J’ai l’impression, sur cet aspect-là, que la France est un peu comme le Québec des années 1960, même si c’est en train de changer. J’ai toujours été féministe, mais je le suis devenue vraiment en France quand j’ai vu ces écarts-là. Je trouvais ça injuste, même les écarts salariaux. J’avais vu des statistiques sur mon domaine qui disaient que les ergonomes sont payés en moyenne 4 100 euros pour les hommes et 3 100 euros pour les femmes. 63 % des ergonomes sont des femmes ! Non mais sérieusement, comment c’est possible ?!

Je me suis beaucoup intéressée sur ce qui se passait au niveau du féminisme en France, il y a vraiment de belles choses, de bons podcasts (La poudre, Les couilles sur la table…).
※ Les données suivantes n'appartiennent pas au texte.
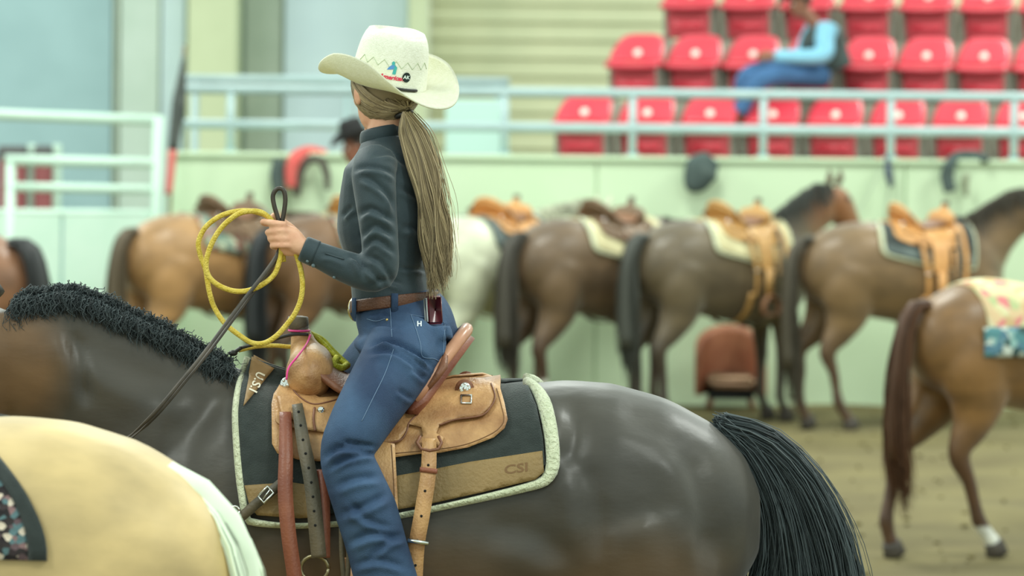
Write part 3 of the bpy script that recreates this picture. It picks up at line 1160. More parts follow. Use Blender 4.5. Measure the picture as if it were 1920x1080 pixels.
# swell (fork) and horn
sw = [(1.125, y, 1.505 + 0.018 * (1 - (y / 0.16) ** 2)) for y in np.linspace(-0.165, 0.165, 15)]
ra = [0.066 * (1 - 0.75 * abs(y / 0.165) ** 5) for y in np.linspace(-1, 1, 15) * 0.165]
ra = [0.018 if i in (0, 14) else 0.045 if i in (1, 13) else 0.060 if i in (2, 12) else 0.066 for i in range(15)]
swm = bake([tube(sw, [r * 1.06 for r in ra], [r * 0.9 for r in ra], side=(1, 0, 0), n=20, sub=30), tube([(1.13, 0, 1.53), (1.148, 0, 1.60), (1.155, 0, 1.63)], [0.052, 0.030, 0.022], n=16, sub=10)], 0.007, 8)
mesh_obj('swell', swm, LEATHER, sad)
MB().add(tube([(1.152, 0, 1.600), (1.156, 0, 1.632)], 0.024, n=16)).build('horn_wrap', mat('grey_rubber_wrap', srgb(74, 70, 64), srgb(96, 88, 78), rough=0.7, scale=60), sad, world=False)
MB().add(tube([(1.152, 0, 1.622), (1.157, 0, 1.630), (1.160, 0, 1.652), (1.160, 0, 1.657), (1.160, 0, 1.659)], [0.021, 0.026, 0.027, 0.024, 0.012], n=20)).build('horn_cap', LEATHER_GREY, sad, world=False)
# ties, conchos, straps
def concho(px, py, r, off=0.048):
    p = mp(px, py, off); n = mp(px, py, off + 0.05) - p; n /= np.linalg.norm(n)
    mb = MB().add(tube([p, p + n * 0.004, p + n * 0.006], [r, r, r * 0.7], n=18))
    for k in range(8):
        a = k * math.pi / 4
        t1 = np.cross(n, [0, 0, 1.0]); t1 /= np.linalg.norm(t1); t2 = np.cross(n, t1)
        mb.add(ball(p + n * 0.005 + (t1 * math.cos(a) + t2 * math.sin(a)) * r * 0.72, r * 0.2, 6, 4))
    mb.add(ball(p + n * 0.006, r * 0.34, 8, 5))
    return mb.v, mb.f
def concho_both(px, py, r, off=0.048):
    v, f = concho(px, py, r, off)
    both('concho', [(np.vstack(v), f)], STEEL, sad)
concho_both(540, 722, 0.021)
concho_both(602, 769, 0.009)
concho_both(787, 761, 0.015)
concho_both(871, 729, 0.016)
both('concho_rosette', [tube([mp(871, 729, 0.046), mp(871, 729, 0.0475)], 0.024, n=18)], LEATHER_D, sad)
both('rope_keeper', [tube([mp(x, y, 0.05) for x, y in ((864, 741), (884, 741), (883, 756), (865, 756), (864, 741))], 0.0028, n=6)], STEEL, sad)
both('saddle_string', [line([(590, 765), (588, 785), (591, 808)], 0.05, 0.0035)], LEATHER_D, sad)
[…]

Donc, oui, c’est un peu en retard mais il y a de belles initiatives en ce moment ! Ça va bouger et devenir très intéressant dans les prochaines années.

Un choc culturel inversé

Quand je suis rentrée à Montréal, je voulais acheter une carte SIM pour mon téléphone, je suis entrée chez Virgin Mobile, dans leur culture d’entreprise, c’est très familier, ils te tutoient. Tu arrives là-bas et c’est « Hé ! Salut ! Qu’est-ce que je peux faire pour t’aider ? ». Waouh ! Ça m’a surprise sur le moment ! Il y a aussi la fois où je suis rentrée dans un restaurant, d’habitude, au Canada, je disais « Salut, ça va ? On est deux ». Là, j’ai dit « Bonjour », ça m’a surprise moi-même d’utiliser cette formulation dans la retenue !

Mon oreille est maintenant vraiment habituée à l’accent français, donc quand je regarde la télé en français, ça ne me choque pas. Par contre, en rentrant au Québec, les premiers jours, j’entendais toutes les nuances de l’accent. Même avec le recul, je me dis que notre accent est vraiment bizarre ! Je comprends pourquoi les Français ont beaucoup de mal à nous comprendre, il y a vraiment une raison purement linguistique.

* Le PVT étant un programme bilatéral, les Canadiens peuvent également venir en France !
** Soirée de réseautage, ici entre professionnels.
*** Ralentisse.
**** Afterwork, apéritif avec ses collègues après le travail.